What follows is a listing. Return every line of it exactly.

━━━

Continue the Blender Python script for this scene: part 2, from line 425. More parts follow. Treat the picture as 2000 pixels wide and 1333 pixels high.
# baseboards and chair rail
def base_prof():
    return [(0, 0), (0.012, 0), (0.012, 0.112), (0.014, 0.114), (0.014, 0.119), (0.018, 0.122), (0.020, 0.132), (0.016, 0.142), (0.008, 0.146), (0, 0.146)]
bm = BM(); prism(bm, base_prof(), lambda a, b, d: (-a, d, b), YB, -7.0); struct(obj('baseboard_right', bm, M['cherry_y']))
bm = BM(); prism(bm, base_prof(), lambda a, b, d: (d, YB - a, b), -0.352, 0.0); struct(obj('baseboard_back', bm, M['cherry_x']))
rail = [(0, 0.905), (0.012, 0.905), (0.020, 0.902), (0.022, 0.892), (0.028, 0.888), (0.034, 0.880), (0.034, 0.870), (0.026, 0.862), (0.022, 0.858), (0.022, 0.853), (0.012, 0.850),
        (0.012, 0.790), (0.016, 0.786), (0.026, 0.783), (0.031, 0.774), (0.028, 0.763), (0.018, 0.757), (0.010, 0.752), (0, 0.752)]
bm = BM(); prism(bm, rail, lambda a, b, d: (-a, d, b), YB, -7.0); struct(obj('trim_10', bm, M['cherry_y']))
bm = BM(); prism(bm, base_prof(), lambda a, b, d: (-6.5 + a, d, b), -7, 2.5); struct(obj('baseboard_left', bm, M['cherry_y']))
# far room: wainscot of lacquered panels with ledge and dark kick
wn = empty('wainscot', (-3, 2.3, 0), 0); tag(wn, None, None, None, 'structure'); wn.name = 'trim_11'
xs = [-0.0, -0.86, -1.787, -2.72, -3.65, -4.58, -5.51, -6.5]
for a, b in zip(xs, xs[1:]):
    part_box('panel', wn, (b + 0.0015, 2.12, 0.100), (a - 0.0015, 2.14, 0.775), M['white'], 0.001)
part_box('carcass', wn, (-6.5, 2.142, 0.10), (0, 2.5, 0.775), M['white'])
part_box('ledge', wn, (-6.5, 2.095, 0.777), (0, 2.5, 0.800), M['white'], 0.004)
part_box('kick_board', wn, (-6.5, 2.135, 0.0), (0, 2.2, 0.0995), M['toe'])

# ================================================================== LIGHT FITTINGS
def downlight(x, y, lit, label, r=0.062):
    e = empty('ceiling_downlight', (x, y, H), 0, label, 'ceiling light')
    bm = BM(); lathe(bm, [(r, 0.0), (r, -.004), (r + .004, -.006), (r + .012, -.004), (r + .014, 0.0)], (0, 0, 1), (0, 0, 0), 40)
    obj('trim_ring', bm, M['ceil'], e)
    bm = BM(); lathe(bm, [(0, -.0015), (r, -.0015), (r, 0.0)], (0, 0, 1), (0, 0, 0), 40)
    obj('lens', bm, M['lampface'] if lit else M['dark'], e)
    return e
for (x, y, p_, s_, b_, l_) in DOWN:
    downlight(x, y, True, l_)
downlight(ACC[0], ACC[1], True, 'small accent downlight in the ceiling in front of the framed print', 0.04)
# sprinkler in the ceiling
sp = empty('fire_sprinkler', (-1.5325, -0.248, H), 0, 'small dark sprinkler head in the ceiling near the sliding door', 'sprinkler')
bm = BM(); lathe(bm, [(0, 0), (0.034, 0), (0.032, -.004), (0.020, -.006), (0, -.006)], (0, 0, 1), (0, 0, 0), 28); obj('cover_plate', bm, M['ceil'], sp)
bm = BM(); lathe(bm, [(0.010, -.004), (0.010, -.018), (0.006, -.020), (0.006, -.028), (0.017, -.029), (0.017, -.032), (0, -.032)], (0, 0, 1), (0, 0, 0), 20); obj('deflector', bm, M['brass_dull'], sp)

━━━

#### REPLY TO THE TASK:
Continue the Blender Python script for this scene: part 2, from line 425. More parts follow. Treat the picture as 2000 pixels wide and 1333 pixels high.
# baseboards and chair rail
def base_prof():
    return [(0, 0), (0.012, 0), (0.012, 0.112), (0.014, 0.114), (0.014, 0.119), (0.018, 0.122), (0.020, 0.132), (0.016, 0.142), (0.008, 0.146), (0, 0.146)]
bm = BM(); prism(bm, base_prof(), lambda a, b, d: (-a, d, b), YB, -7.0); struct(obj('baseboard_right', bm, M['cherry_y']))
bm = BM(); prism(bm, base_prof(), lambda a, b, d: (d, YB - a, b), -0.352, 0.0); struct(obj('baseboard_back', bm, M['cherry_x']))
rail = [(0, 0.905), (0.012, 0.905), (0.020, 0.902), (0.022, 0.892), (0.028, 0.888), (0.034, 0.880), (0.034, 0.870), (0.026, 0.862), (0.022, 0.858), (0.022, 0.853), (0.012, 0.850),
        (0.012, 0.790), (0.016, 0.786), (0.026, 0.783), (0.031, 0.774), (0.028, 0.763), (0.018, 0.757), (0.010, 0.752), (0, 0.752)]
bm = BM(); prism(bm, rail, lambda a, b, d: (-a, d, b), YB, -7.0); struct(obj('trim_10', bm, M['cherry_y']))
bm = BM(); prism(bm, base_prof(), lambda a, b, d: (-6.5 + a, d, b), -7, 2.5); struct(obj('baseboard_left', bm, M['cherry_y']))
# far room: wainscot of lacquered panels with ledge and dark kick
wn = empty('wainscot', (-3, 2.3, 0), 0); tag(wn, None, None, None, 'structure'); wn.name = 'trim_11'
xs = [-0.0, -0.86, -1.787, -2.72, -3.65, -4.58, -5.51, -6.5]
for a, b in zip(xs, xs[1:]):
    part_box('panel', wn, (b + 0.0015, 2.12, 0.100), (a - 0.0015, 2.14, 0.775), M['white'], 0.001)
part_box('carcass', wn, (-6.5, 2.142, 0.10), (0, 2.5, 0.775), M['white'])
part_box('ledge', wn, (-6.5, 2.095, 0.777), (0, 2.5, 0.800), M['white'], 0.004)
part_box('kick_board', wn, (-6.5, 2.135, 0.0), (0, 2.2, 0.0995), M['toe'])

# ================================================================== LIGHT FITTINGS
def downlight(x, y, lit, label, r=0.062):
    e = empty('ceiling_downlight', (x, y, H), 0, label, 'ceiling light')
    bm = BM(); lathe(bm, [(r, 0.0), (r, -.004), (r + .004, -.006), (r + .012, -.004), (r + .014, 0.0)], (0, 0, 1), (0, 0, 0), 40)
    obj('trim_ring', bm, M['ceil'], e)
    bm = BM(); lathe(bm, [(0, -.0015), (r, -.0015), (r, 0.0)], (0, 0, 1), (0, 0, 0), 40)
    obj('lens', bm, M['lampface'] if lit else M['dark'], e)
    return e
for (x, y, p_, s_, b_, l_) in DOWN:
    downlight(x, y, True, l_)
downlight(ACC[0], ACC[1], True, 'small accent downlight in the ceiling in front of the framed print', 0.04)
# sprinkler in the ceiling
sp = empty('fire_sprinkler', (-1.5325, -0.248, H), 0, 'small dark sprinkler head in the ceiling near the sliding door', 'sprinkler')
bm = BM(); lathe(bm, [(0, 0), (0.034, 0), (0.032, -.004), (0.020, -.006), (0, -.006)], (0, 0, 1), (0, 0, 0), 28); obj('cover_plate', bm, M['ceil'], sp)
bm = BM(); lathe(bm, [(0.010, -.004), (0.010, -.018), (0.006, -.020), (0.006, -.028), (0.017, -.029), (0.017, -.032), (0, -.032)], (0, 0, 1), (0, 0, 0), 20); obj('deflector', bm, M['brass_dull'], sp)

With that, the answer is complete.